§ Recorded information:

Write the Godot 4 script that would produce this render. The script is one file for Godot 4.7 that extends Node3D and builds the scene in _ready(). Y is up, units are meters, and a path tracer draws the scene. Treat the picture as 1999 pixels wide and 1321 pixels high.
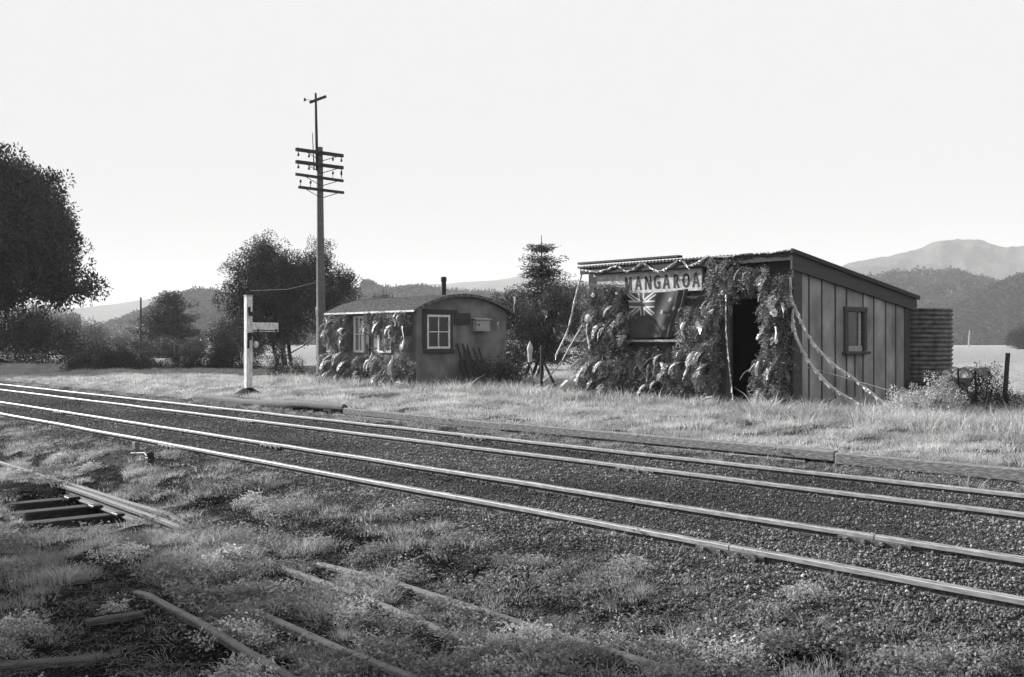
extends Node3D
# World: X runs along the railway (towards the right-hand, near end), y up, -Z away from the camera across the tracks. Metres.

var rng := RandomNumberGenerator.new()
var M := {}
var lump := FastNoiseLite.new()
var fine := FastNoiseLite.new()
const FWD := Vector3(-0.7507, 0, -0.6606)
const RGT := Vector3(0.6606, 0, -0.7507)
const EYE := Vector3(0, 1.58, 0)

# ---------------------------------------------------------------- mesh builder
class MB:
	var v := PackedVector3Array()
	var n := PackedVector3Array()
	var uv := PackedVector2Array()
	var c := PackedColorArray()
	var col := Color(1, 1, 1)
	var colored := false
	func vert(p: Vector3, nn: Vector3, t := Vector2.ZERO) -> void:
		v.append(p); n.append(nn); uv.append(t); c.append(col)
	func tri_s(a: Vector3, b: Vector3, d: Vector3, na: Vector3, nb: Vector3, nd: Vector3, ta := Vector2.ZERO, tb := Vector2.ZERO, td := Vector2.ZERO) -> void:
		if (b - a).cross(d - a).dot(na + nb + nd) > 0.0:
			vert(a, na, ta); vert(d, nd, td); vert(b, nb, tb)
		else:
			vert(a, na, ta); vert(b, nb, tb); vert(d, nd, td)
	func tri(a: Vector3, b: Vector3, d: Vector3, hint: Vector3) -> void:
		var nn := (b - a).cross(d - a).normalized()
		if nn.dot(hint) < 0.0:
			nn = -nn
		tri_s(a, b, d, nn, nn, nn)
	func quad(a: Vector3, b: Vector3, d: Vector3, e: Vector3, hint: Vector3) -> void:
		tri(a, b, d, hint); tri(a, d, e, hint)
	func quad_uv(a: Vector3, b: Vector3, d: Vector3, e: Vector3, nn: Vector3, ua: Vector2, ub: Vector2, ud: Vector2, ue: Vector2) -> void:
		tri_s(a, b, d, nn, nn, nn, ua, ub, ud); tri_s(a, d, e, nn, nn, nn, ua, ud, ue)
	func box(o: Vector3, s: Vector3, b := Basis(), bev := 0.0) -> void:
		var h := s * 0.5
		if bev <= 0.0:
			for ax in 3:
				for sg in [-1.0, 1.0]:
					var nn := Vector3.ZERO; nn[ax] = sg
					var u := Vector3.ZERO; u[(ax + 1) % 3] = h[(ax + 1) % 3]
					var w := Vector3.ZERO; w[(ax + 2) % 3] = h[(ax + 2) % 3]
					var f: Vector3 = nn * h[ax]
					quad(o + b * (f - u - w), o + b * (f + u - w), o + b * (f + u + w), o + b * (f - u + w), b * nn)
			return
		var k := h - Vector3.ONE * bev
		for ax in 3:
			for sg in [-1.0, 1.0]:
				var nn := Vector3.ZERO; nn[ax] = sg
				var a1 := (ax + 1) % 3
				var a2 := (ax + 2) % 3
				var u := Vector3.ZERO; u[a1] = k[a1]
				var w := Vector3.ZERO; w[a2] = k[a2]
				var f: Vector3 = nn * h[ax]
				quad(o + b * (f - u - w), o + b * (f + u - w), o + b * (f + u + w), o + b * (f - u + w), b * nn)
				for s2 in [-1.0, 1.0]:   # chamfer between +-ax and +-a1, running along a2
					var m := Vector3.ZERO; m[a1] = s2
					var p0: Vector3 = nn * h[ax] + m * k[a1]
					var p1: Vector3 = nn * k[ax] + m * h[a1]
					quad(o + b * (p0 - w), o + b * (p0 + w), o + b * (p1 + w), o + b * (p1 - w), b * (nn + m))
		for sx in [-1.0, 1.0]:
			for sy in [-1.0, 1.0]:
				for sz in [-1.0, 1.0]:
					var q := Vector3(sx, sy, sz)
					tri(o + b * (q * Vector3(h.x, k.y, k.z)), o + b * (q * Vector3(k.x, h.y, k.z)), o + b * (q * Vector3(k.x, k.y, h.z)), b * q)
	func tube(pts: Array, radii: Array, sides := 6, cap := true) -> void:
		var rings := []
		var side := Vector3.ZERO
		for i in pts.size():
			var d: Vector3 = (pts[mini(i + 1, pts.size() - 1)] - pts[maxi(i - 1, 0)]).normalized()
			if side == Vector3.ZERO:
				side = d.cross(Vector3.UP if absf(d.y) < 0.9 else Vector3.RIGHT).normalized()
			side = (side - d * side.dot(d)).normalized()
			var up := d.cross(side)
			var ring := []
			for k in sides:
				var a := TAU * k / sides
				ring.append(side * cos(a) + up * sin(a))
			rings.append(ring)
		for i in pts.size() - 1:
			for k in sides:
				var k2 := (k + 1) % sides
				var n0: Vector3 = rings[i][k]
				var n1: Vector3 = rings[i][k2]
				var n2: Vector3 = rings[i + 1][k2]
				var n3: Vector3 = rings[i + 1][k]
				var a: Vector3 = pts[i] + n0 * radii[i]
				var b: Vector3 = pts[i] + n1 * radii[i]
				var d: Vector3 = pts[i + 1] + n2 * radii[i + 1]
				var e: Vector3 = pts[i + 1] + n3 * radii[i + 1]
				tri_s(a, b, d, n0, n1, n2); tri_s(a, d, e, n0, n2, n3)
		if cap:
			for i in [0, pts.size() - 1]:
				var d: Vector3 = (pts[0] - pts[1]) if i == 0 else (pts[i] - pts[i - 1])
				for k in sides:
					tri(pts[i], pts[i] + rings[i][k] * radii[i], pts[i] + rings[i][(k + 1) % sides] * radii[i], d)
	func prism(prof: Array, x0: float, x1: float) -> void:   # profile in (z, y), run along x
		var mid := Vector2.ZERO
		for p in prof:
			mid += p / prof.size()
		for i in prof.size():
			var p: Vector2 = prof[i]
			var q: Vector2 = prof[(i + 1) % prof.size()]
			var e := q - p
			var nn := Vector3(0, -e.x, e.y)
			if nn.dot(Vector3(0, (p.y + q.y) * 0.5 - mid.y, (p.x + q.x) * 0.5 - mid.x)) < 0.0:
				nn = -nn
			quad(Vector3(x0, p.y, p.x), Vector3(x1, p.y, p.x), Vector3(x1, q.y, q.x), Vector3(x0, q.y, q.x), nn)
		for x in [x0, x1]:
			for i in range(1, prof.size() - 1):
				tri(Vector3(x, prof[0].y, prof[0].x), Vector3(x, prof[i].y, prof[i].x), Vector3(x, prof[i + 1].y, prof[i + 1].x), Vector3(x - (x0 + x1) * 0.5, 0, 0))
	func lathe(o: Vector3, prof: Array, sides := 32) -> void:   # profile of (radius, y)
		for i in prof.size() - 1:
			var p: Vector2 = prof[i]
			var q: Vector2 = prof[i + 1]
			for k in sides:
				var a := TAU * k / sides
				var b := TAU * (k + 1) / sides
				var ra := Vector3(cos(a), 0, sin(a))
				var rb := Vector3(cos(b), 0, sin(b))
				var e := (q - p).normalized()
				var na := (ra * e.y + Vector3(0, -e.x, 0)).normalized()
				var nb := (rb * e.y + Vector3(0, -e.x, 0)).normalized()
				if q.y == p.y:
					na = Vector3.UP if q.x < p.x else Vector3.DOWN
					nb = na
				var A := o + ra * p.x + Vector3(0, p.y, 0)
				var B := o + rb * p.x + Vector3(0, p.y, 0)
				var D := o + rb * q.x + Vector3(0, q.y, 0)
				var E := o + ra * q.x + Vector3(0, q.y, 0)
				tri_s(A, B, D, na, nb, nb); tri_s(A, D, E, na, nb, na)
	func mesh(m: Material = null) -> ArrayMesh:
		var a := []
		a.resize(Mesh.ARRAY_MAX)
		a[Mesh.ARRAY_VERTEX] = v
		a[Mesh.ARRAY_NORMAL] = n
		a[Mesh.ARRAY_TEX_UV] = uv
		if colored:
			a[Mesh.ARRAY_COLOR] = c
		var am := ArrayMesh.new()
		am.add_surface_from_arrays(Mesh.PRIMITIVE_TRIANGLES, a)
		if m:
			am.surface_set_material(0, m)
		return am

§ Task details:
Please quote the lines of the material, beginning with the first and ending with the one that contains "# World: X runs", exactly as written and without any pictures.

§ The solution:
Write the Godot 4 script that would produce this render. The script is one file for Godot 4.7 that extends Node3D and builds the scene in _ready(). Y is up, units are meters, and a path tracer draws the scene. Treat the picture as 1999 pixels wide and 1321 pixels high.
extends Node3D
# World: X runs along the railway (towards the right-hand, near end), y up, -Z away from the camera across the tracks. Metres.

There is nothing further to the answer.